> [Stated problem] Restate, exactly and only, the lines from the first through the line containing "return MB().grid(G, th).build(name, m, root)".
------------------------------------------------
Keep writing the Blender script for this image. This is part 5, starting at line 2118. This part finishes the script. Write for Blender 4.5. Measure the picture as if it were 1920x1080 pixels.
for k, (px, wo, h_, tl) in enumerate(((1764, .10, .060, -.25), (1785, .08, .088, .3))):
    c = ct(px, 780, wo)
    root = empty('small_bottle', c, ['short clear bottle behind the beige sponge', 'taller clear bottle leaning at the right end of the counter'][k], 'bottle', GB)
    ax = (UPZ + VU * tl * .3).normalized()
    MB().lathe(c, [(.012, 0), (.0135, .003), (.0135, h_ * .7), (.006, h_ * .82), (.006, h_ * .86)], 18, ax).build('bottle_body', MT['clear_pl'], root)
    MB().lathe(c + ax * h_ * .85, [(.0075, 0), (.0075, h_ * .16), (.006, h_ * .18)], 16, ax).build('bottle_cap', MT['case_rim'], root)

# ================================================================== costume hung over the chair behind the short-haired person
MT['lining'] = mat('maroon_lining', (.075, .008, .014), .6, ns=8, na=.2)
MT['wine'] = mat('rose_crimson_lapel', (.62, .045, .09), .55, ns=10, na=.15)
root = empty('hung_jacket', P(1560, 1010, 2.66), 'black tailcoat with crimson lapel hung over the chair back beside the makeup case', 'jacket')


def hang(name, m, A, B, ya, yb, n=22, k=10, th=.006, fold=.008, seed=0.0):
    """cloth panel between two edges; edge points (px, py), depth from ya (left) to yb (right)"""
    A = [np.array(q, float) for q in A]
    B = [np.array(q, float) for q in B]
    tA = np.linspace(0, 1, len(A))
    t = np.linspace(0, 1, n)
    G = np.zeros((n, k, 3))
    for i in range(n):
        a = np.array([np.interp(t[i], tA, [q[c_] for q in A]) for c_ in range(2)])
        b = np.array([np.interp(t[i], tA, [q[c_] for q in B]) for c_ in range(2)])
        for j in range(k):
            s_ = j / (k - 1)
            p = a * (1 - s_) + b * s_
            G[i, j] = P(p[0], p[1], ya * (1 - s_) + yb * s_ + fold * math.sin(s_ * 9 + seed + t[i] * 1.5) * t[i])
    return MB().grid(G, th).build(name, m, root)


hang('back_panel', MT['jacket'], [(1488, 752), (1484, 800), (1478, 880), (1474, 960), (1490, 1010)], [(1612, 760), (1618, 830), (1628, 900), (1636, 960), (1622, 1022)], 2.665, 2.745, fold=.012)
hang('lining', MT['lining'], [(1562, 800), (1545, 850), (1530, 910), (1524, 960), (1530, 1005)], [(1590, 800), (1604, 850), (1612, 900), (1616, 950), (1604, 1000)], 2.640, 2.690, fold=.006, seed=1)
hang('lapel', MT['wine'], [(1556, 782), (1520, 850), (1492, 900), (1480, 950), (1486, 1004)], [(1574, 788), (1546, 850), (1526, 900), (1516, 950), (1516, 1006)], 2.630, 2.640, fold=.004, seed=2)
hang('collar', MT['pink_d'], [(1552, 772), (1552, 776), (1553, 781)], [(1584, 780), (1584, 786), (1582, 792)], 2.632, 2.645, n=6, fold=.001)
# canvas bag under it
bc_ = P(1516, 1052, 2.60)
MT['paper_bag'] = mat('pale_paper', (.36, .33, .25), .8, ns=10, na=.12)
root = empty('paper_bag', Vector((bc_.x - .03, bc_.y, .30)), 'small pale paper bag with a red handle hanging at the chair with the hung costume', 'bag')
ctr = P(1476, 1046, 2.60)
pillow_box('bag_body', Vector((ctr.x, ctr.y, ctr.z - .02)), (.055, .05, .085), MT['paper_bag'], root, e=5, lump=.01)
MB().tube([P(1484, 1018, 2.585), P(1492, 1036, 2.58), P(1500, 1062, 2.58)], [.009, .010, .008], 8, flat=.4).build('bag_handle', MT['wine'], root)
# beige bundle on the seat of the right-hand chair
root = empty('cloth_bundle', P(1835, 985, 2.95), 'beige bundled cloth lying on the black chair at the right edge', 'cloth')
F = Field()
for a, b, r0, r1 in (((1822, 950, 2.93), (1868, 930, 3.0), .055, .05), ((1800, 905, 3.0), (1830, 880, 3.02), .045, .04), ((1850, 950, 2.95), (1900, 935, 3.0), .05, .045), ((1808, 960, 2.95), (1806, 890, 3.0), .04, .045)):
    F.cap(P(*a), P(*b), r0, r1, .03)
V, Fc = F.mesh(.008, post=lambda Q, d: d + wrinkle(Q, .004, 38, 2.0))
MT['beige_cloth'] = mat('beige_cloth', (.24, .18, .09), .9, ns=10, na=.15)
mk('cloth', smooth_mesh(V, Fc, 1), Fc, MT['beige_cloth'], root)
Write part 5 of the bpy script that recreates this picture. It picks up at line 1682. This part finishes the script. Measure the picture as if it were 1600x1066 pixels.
------------------------------------------------
> [Exercise solution]
Keep writing the Blender script for this image. This is part 5, starting at line 2118. This part finishes the script. Write for Blender 4.5. Measure the picture as if it were 1920x1080 pixels.
for k, (px, wo, h_, tl) in enumerate(((1764, .10, .060, -.25), (1785, .08, .088, .3))):
    c = ct(px, 780, wo)
    root = empty('small_bottle', c, ['short clear bottle behind the beige sponge', 'taller clear bottle leaning at the right end of the counter'][k], 'bottle', GB)
    ax = (UPZ + VU * tl * .3).normalized()
    MB().lathe(c, [(.012, 0), (.0135, .003), (.0135, h_ * .7), (.006, h_ * .82), (.006, h_ * .86)], 18, ax).build('bottle_body', MT['clear_pl'], root)
    MB().lathe(c + ax * h_ * .85, [(.0075, 0), (.0075, h_ * .16), (.006, h_ * .18)], 16, ax).build('bottle_cap', MT['case_rim'], root)

# ================================================================== costume hung over the chair behind the short-haired person
MT['lining'] = mat('maroon_lining', (.075, .008, .014), .6, ns=8, na=.2)
MT['wine'] = mat('rose_crimson_lapel', (.62, .045, .09), .55, ns=10, na=.15)
root = empty('hung_jacket', P(1560, 1010, 2.66), 'black tailcoat with crimson lapel hung over the chair back beside the makeup case', 'jacket')


def hang(name, m, A, B, ya, yb, n=22, k=10, th=.006, fold=.008, seed=0.0):
    """cloth panel between two edges; edge points (px, py), depth from ya (left) to yb (right)"""
    A = [np.array(q, float) for q in A]
    B = [np.array(q, float) for q in B]
    tA = np.linspace(0, 1, len(A))
    t = np.linspace(0, 1, n)
    G = np.zeros((n, k, 3))
    for i in range(n):
        a = np.array([np.interp(t[i], tA, [q[c_] for q in A]) for c_ in range(2)])
        b = np.array([np.interp(t[i], tA, [q[c_] for q in B]) for c_ in range(2)])
        for j in range(k):
            s_ = j / (k - 1)
            p = a * (1 - s_) + b * s_
            G[i, j] = P(p[0], p[1], ya * (1 - s_) + yb * s_ + fold * math.sin(s_ * 9 + seed + t[i] * 1.5) * t[i])
    return MB().grid(G, th).build(name, m, root)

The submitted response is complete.